Article 104 When a shareholder attends the shareholders' assembly, he shall have one voting right for each share he holds. However, the company has no voting right for its own shares it holds. When any resolution is to be made by the shareholders'assembly, it shall be adopted by shareholders representing more than half of the voting rights of the shareholders in presence. However, when the shareholders'assembly makes a decision to modify the articles of association or to increase or reduce the registered capital, or a resolution about the merger, division, dissolution or change of the company form, the resolution shall be adopted by shareholders representing 2/3 or more of the voting rights of the shareholders in presence.

Article 105 For the important matters such as company transfer, being assignee of any important asset or providing guarantee for any other person, which shall be decided through the shareholders' assembly under this Law and the articles of association, the board of directors shall timely call a shareholders' assembly for voting.
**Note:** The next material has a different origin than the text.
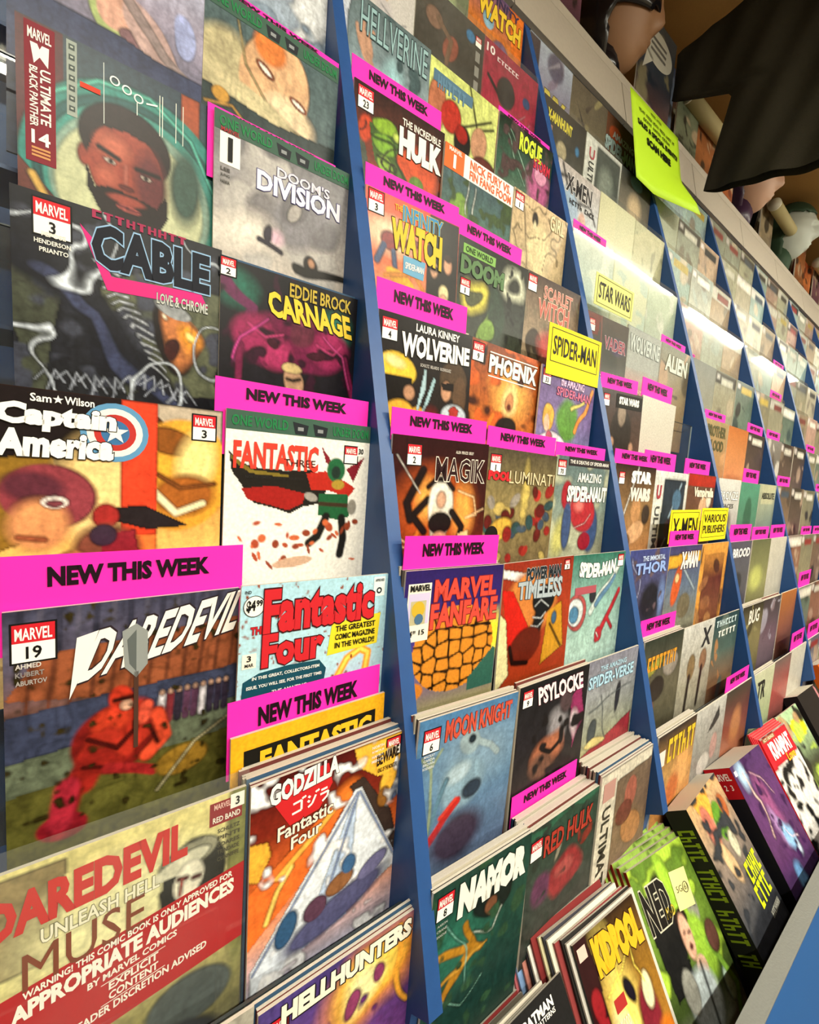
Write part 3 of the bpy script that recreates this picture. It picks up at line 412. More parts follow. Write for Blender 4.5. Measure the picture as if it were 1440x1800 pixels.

Article 106 When the shareholders' assembly elects directors or supervisors, it may, according to the articles of association or resolution of the shareholders' assembly, adopt a cumulative voting system.

The term "cumulative voting system" as mentioned in this Law refers to a system of voting by shareholders for the election of directors or supervisors at a session of the shareholders' assembly in which the shareholder can multiply his voting rights by the number of candidates and vote them all for one candidate for director or supervisor.

Article 107 A shareholder may entrust an agent to attend a shareholders' assembly. The agent shall present a power of attorney issued by the shareholder to the company, and shall exercise his voting rights within the authorization scope.

Article 108 The shareholders' assembly shall prepare records regarding the decisions on the matters discussed by it. The chairman of the assembly and the directors in presence shall affix their signatures to the records, which shall be preserved together with the book of signatures of the shareholders in presence as well as the power of attorney thereof.